Over at Lawfare, Raffaela Wakeman already flagged today’s (unsurprising) D.C. Circuit decision in al Maqaleh v. Hagel, once again dismissing for lack of jurisdiction appeals by detainees held by the United States in Afghanistan (although they are neither from Afghanistan nor were they captured there) who are seeking to obtain habeas relief after and in light of the Supreme Court’s June 2008 decision in Boumediene v. Bush. If this all sounds familiar, it should be; in May 2010, a different panel of the same court unanimously held that the balancing factors identified by Justice Kennedy in Boumediene militated against application of the Suspension Clause to non-citizens detained at Bagram, owing principally to the (1) different nature of the U.S. relationship with the government of Afghanistan; and (2) the proximity of the detention facility to a zone of active combat operations.

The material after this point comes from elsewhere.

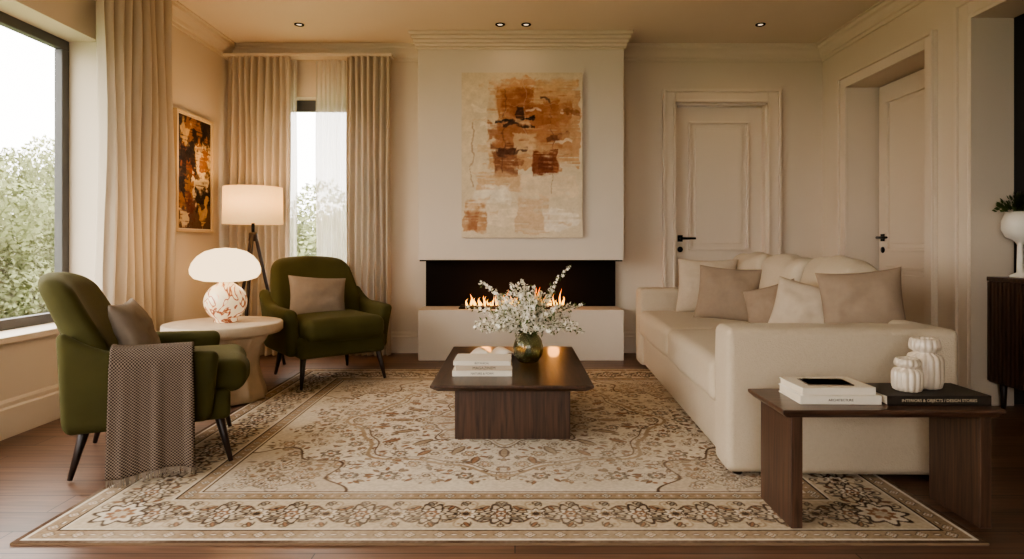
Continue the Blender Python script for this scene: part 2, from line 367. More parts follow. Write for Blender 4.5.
# ---------------- numpy painting helpers
def vn(h,w,sc,seed):
    r=np.random.RandomState(seed); gh,gw=int(h/sc)+3,int(w/sc)+3
    g=r.rand(gh,gw); y=np.arange(h)/sc; x=np.arange(w)/sc
    yi=y.astype(int); xi=x.astype(int); fy=y-yi; fx=x-xi; fy=fy*fy*(3-2*fy); fx=fx*fx*(3-2*fx)
    a=g[np.ix_(yi,xi)];b=g[np.ix_(yi,xi+1)];c=g[np.ix_(yi+1,xi)];d_=g[np.ix_(yi+1,xi+1)]
    return (a*(1-fx)+b*fx)*(1-fy)[:,None]+(c*(1-fx)+d_*fx)*fy[:,None]
def fbm(h,w,sc,seed,o=4):
    s=0;a=1;t=0
    for i in range(o):
        s=s+a*vn(h,w,max(sc/2**i,1.01),seed+i); t+=a; a*=.55
    return s/t
def colgrid(name,w_,h_,img,mat,parent=None,loc=(0,0,0),rot=(0,0,0)):
    ny,nx=img.shape[:2]
    X,Y=np.meshgrid(np.linspace(-w_/2,w_/2,nx),np.linspace(-h_/2,h_/2,ny))
    co=np.zeros((ny*nx,3),np.float32); co[:,0]=X.ravel(); co[:,1]=Y.ravel()
    me=bpy.data.meshes.new(name)
    idx=np.arange(ny*nx).reshape(ny,nx)
    q=np.stack([idx[:-1,:-1],idx[:-1,1:],idx[1:,1:],idx[1:,:-1]],-1).reshape(-1,4).astype(np.int32)
    me.vertices.add(ny*nx); me.vertices.foreach_set('co',co.ravel())
    me.loops.add(q.size); me.loops.foreach_set('vertex_index',q.ravel())
    me.polygons.add(len(q)); me.polygons.foreach_set('loop_start',np.arange(0,q.size,4,dtype=np.int32)); me.polygons.foreach_set('loop_total',np.full(len(q),4,np.int32))
    me.update(); me.validate()
    ca=me.color_attributes.new('Col','FLOAT_COLOR','POINT')
    c=np.ones((ny*nx,4),np.float32); im=np.clip(img.reshape(-1,3),0,255)/255
    c[:,:3]=np.where(im<=.04045,im/12.92,((im+.055)/1.055)**2.4)
    ca.data.foreach_set('color',c.ravel())
    return obj(name,me,mat,parent,loc,rot,True)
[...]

Although a lot has changed on the ground in the intervening 43 months, the Court of Appeals reaffirmed its earlier holding today, concluding that the changes in factual circumstances are insufficient to justify a revisiting of “al Maqaleh II,” the May 2010 decision that is otherwise both the law of the circuit and the law of the case. That should be the end of the story, and yet the 43-page (!) opinion prompted two new observations that I share below the fold.
Indeed, more than just reaffirming that decision, though, al Maqaleh III goes out of its way to stress the deference due to the President at least vis-a-vis detention decisions in Afghanistan (as opposed to at Guantánamo). As Judge Henderson explained,
Detention decisions made at Bagram are inextricably a part of the war in Afghanistan. Reviewing those decisions would intrude upon the President’s war powers in a way that reviewing Guantanamo detentions does not. We take exception, then, to the Appellants’ accusation that we are abandoning our post. To the contrary, respect for the separation of powers impels us to stay our hand..
Like the odd length and rhetoric that characterized the rest of Judge Henderson’s opinion (not to mention continuing misrepresentations of what the Supreme Court actually held in Eisentrager), I found this passage striking in two respects: First, it fundamentally conflates the deference due to the Executive Branch on certain merits questions with the jurisdictional question of whether the Suspension Clause applies at Bagram, at least where the detainee is neither a citizen of, nor was captured in, Afghanistan. Nothing in Boumediene‘s three-factor balancing test turns on whether judicial review would “intrude upon the President’s war powers,” a conventional invocation of the political question doctrine; if anything, the third Boumediene factor focuses on practical obstacles, not constitutional ones. (Indeed, Judge Henderson all-but expressly invoked the political question doctrine in various passages, noting that “Foreign affairs are complicated and require a political adroitness courts simply cannot supply.”).
It may well be that, as Judge Tatel concluded for the panel in al Maqaleh II, a faithful application of Boumediene would compel the same result–no habeas jurisdiction for non-citizens at Bagram. But in a decision controlled by prior precedent, this struck me as the most significant “new” material, for it suggests that the political question doctrine might have something to do with the availability of writs of habeas corpus–an argument that not even the Fourth Circuit bought back in the early days of the Hamdi litigation over a decade ago, and that finds no support whatsoever in Boumediene.
Second, and cutting heavily in the other direction, like the passage quoted above, every key analytical element of Judge Henderson’s opinion focused on the continuing nature of U.S. combat operations in Afghanistan, implying that different analysis may well be required if and when ground troops are withdrawn from Afghanistan, perhaps as early as the end of 2014. To be sure, Judge Henderson cites Ludecke (and other decisions) for the proposition that, “Whether an armed conflict has ended is a question left exclusively to the political branches.” But the Boumediene question at issue in these cases isn’t about whether the armed conflict has ended; it’s about the three balancing factors applied by Judge Henderson. And in the very next passage, Judge Henderson stresses that “Because the war in Afghanistan continues, the war-borne practical obstacles identified in Eisentrager still obtain at Bagram.” In other words, Boumediene‘s three-factor test might well cash out differently once the U.S. has withdrawn combat troops from Afghanistan–at least if there are still any detainees in U.S. custody by then. In other words, Boumediene might then require a different jurisdictional result whether or not the political branches have declared that the “war” is “over.”